▶ _PROVIDED INFORMATION_:
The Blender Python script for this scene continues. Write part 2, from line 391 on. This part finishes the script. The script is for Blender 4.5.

---

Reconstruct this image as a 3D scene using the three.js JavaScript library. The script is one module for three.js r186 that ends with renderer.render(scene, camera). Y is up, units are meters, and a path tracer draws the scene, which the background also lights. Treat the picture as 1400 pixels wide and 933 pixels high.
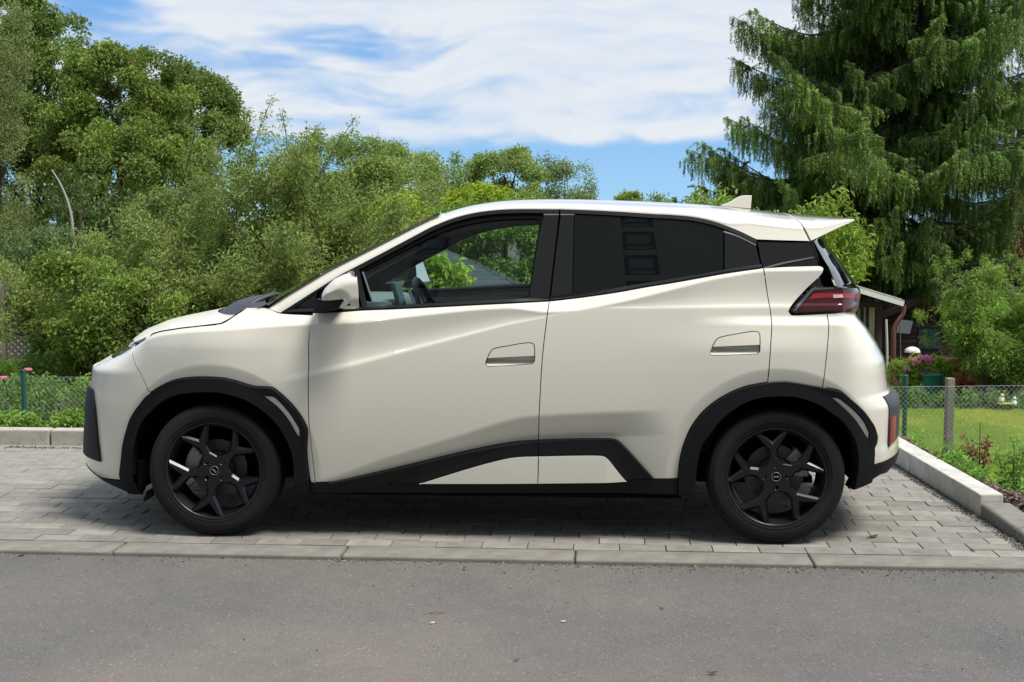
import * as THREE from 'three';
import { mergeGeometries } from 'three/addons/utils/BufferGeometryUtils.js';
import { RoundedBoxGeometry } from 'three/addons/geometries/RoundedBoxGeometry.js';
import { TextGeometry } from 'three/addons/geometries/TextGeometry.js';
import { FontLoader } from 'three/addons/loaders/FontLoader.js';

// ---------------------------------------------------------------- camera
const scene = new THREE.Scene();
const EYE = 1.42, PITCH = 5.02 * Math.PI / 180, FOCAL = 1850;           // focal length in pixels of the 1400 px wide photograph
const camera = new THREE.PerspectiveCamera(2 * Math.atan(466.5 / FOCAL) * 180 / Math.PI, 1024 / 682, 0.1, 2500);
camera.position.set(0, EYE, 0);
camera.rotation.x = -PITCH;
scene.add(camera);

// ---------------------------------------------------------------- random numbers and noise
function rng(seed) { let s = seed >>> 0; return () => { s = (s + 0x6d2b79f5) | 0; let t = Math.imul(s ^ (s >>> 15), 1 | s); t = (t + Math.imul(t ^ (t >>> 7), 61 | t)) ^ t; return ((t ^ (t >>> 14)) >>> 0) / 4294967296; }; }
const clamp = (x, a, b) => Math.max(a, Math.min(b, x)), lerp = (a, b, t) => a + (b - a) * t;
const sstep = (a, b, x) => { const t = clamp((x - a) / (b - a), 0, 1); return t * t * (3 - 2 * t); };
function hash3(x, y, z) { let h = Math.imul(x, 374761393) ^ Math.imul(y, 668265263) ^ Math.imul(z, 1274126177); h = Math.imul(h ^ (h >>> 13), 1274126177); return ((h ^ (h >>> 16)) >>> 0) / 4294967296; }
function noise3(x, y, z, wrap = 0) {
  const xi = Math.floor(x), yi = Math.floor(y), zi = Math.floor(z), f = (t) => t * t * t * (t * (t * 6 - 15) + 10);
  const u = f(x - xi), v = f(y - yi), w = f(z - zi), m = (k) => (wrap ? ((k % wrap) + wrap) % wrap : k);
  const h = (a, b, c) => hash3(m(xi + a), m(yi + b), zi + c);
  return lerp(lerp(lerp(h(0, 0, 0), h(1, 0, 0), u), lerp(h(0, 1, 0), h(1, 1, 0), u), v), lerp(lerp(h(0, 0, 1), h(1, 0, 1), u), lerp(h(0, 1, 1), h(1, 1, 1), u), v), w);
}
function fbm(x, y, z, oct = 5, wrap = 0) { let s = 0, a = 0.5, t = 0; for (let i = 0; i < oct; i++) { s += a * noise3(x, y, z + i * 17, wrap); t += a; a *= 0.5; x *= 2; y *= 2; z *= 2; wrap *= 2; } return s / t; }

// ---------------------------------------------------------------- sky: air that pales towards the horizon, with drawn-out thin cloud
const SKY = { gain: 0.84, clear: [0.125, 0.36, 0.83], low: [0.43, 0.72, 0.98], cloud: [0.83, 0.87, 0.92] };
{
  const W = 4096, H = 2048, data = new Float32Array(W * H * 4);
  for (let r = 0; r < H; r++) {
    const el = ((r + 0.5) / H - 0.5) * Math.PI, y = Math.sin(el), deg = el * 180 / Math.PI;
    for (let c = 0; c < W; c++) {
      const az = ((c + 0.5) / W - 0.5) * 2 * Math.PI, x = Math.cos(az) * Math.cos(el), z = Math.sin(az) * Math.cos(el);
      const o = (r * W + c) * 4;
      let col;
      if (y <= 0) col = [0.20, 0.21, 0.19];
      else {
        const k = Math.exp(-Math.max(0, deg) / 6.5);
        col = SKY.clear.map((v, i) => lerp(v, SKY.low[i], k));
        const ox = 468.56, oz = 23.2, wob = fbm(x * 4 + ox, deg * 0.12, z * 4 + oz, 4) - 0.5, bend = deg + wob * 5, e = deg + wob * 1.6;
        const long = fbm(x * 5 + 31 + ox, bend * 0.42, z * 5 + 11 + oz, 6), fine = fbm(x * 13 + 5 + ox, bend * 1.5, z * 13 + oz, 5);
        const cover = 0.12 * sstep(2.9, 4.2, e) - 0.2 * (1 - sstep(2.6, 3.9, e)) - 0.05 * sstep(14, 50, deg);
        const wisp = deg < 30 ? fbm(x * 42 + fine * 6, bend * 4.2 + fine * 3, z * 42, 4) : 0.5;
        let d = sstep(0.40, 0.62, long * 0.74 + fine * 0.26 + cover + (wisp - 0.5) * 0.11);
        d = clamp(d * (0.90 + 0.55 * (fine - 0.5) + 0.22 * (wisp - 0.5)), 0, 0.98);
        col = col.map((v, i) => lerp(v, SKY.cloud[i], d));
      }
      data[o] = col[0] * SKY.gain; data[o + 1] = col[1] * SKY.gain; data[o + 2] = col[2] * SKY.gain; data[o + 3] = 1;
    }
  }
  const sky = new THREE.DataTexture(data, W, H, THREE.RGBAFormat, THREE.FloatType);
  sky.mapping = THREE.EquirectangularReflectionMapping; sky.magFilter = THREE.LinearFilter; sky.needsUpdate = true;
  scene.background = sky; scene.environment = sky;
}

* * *

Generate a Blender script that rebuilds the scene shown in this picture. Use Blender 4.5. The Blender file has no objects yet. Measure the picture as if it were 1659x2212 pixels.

▶ _TASK BRIEF_: Make an exact copy of only the lines from the one with "Reconstruct this image" through the one with "scene.add(camera);". Pictures don't belong in it.

▶ _SOLUTION FOR THIS PROBLEM_:
Reconstruct this image as a 3D scene using the three.js JavaScript library. The script is one module for three.js r186 that ends with renderer.render(scene, camera). Y is up, units are meters, and a path tracer draws the scene, which the background also lights. Treat the picture as 1400 pixels wide and 933 pixels high.
import * as THREE from 'three';
import { mergeGeometries } from 'three/addons/utils/BufferGeometryUtils.js';
import { RoundedBoxGeometry } from 'three/addons/geometries/RoundedBoxGeometry.js';
import { TextGeometry } from 'three/addons/geometries/TextGeometry.js';
import { FontLoader } from 'three/addons/loaders/FontLoader.js';

// ---------------------------------------------------------------- camera
const scene = new THREE.Scene();
const EYE = 1.42, PITCH = 5.02 * Math.PI / 180, FOCAL = 1850;           // focal length in pixels of the 1400 px wide photograph
const camera = new THREE.PerspectiveCamera(2 * Math.atan(466.5 / FOCAL) * 180 / Math.PI, 1024 / 682, 0.1, 2500);
camera.position.set(0, EYE, 0);
camera.rotation.x = -PITCH;
scene.add(camera);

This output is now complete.